ECLI:NL:RBAMS:2007:BA5879
Rechtbank Amsterdam
- Eerste aanleg - enkelvoudig
- Rechtspraak.nl
Toewijzing en afwijzing van verzoeken tot opheffing van opschortende werking van monumentenvergunningen voor rijksmonumenten in Amsterdam
In deze zaak heeft de voorzieningenrechter van de Rechtbank Amsterdam op 24 mei 2007 uitspraak gedaan in een geschil over de sloop van het Van Houten-pand aan de Rozenstraat 72, dat als rijksmonument is aangemerkt. De woningstichting Eigen Haard had vergunningen aangevraagd voor het wijzigen van verschillende panden aan de Rozengracht, terwijl de gemeente Amsterdam vergunning had verleend voor de sloop van panden aan de Rozenstraat. De vereniging Jordanese Buurtgroep Schievink (JBS) en de vereniging Vrienden van de Amsterdamse Binnenstad (VVAB) hebben tegen deze vergunningen beroep ingesteld, wat leidde tot opschorting van de werking van de vergunningen totdat de rechter uitspraak zou doen over de rechtmatigheid ervan.
De voorzieningenrechter heeft in zijn overwegingen aangegeven dat de sloop van het Van Houten-pand niet kan worden toegestaan, omdat dit zou kunnen leiden tot een situatie waarin de sloop van het pand aan de Rozenstraat 72 onontkoombaar wordt. De rechter heeft vastgesteld dat er onvoldoende ruimte is om de sloop toe te staan, gezien de monumentale status van het pand en de lopende politieke discussie over de bescherming van de Van Houten-panden. De rechter heeft het verzoek van Eigen Haard tot opheffing van de opschortende werking van de vergunningen voor de panden aan de Rozengracht toegewezen, omdat deze voornamelijk betrekking hadden op restauratiewerkzaamheden, maar het verzoek tot sloop van de panden aan de Rozenstraat afgewezen.
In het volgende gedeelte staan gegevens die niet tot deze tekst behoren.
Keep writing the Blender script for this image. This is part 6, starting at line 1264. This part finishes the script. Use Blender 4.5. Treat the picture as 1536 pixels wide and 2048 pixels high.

De uitspraak benadrukt het belang van de monumentale status van de panden en de noodzaak om zorgvuldig om te gaan met de bescherming van cultureel erfgoed. De rechter heeft geen proceskostenveroordeling of vergoeding van griffierecht opgelegd, gezien de aard van de procedure. Tegen deze uitspraak staat geen rechtsmiddel open.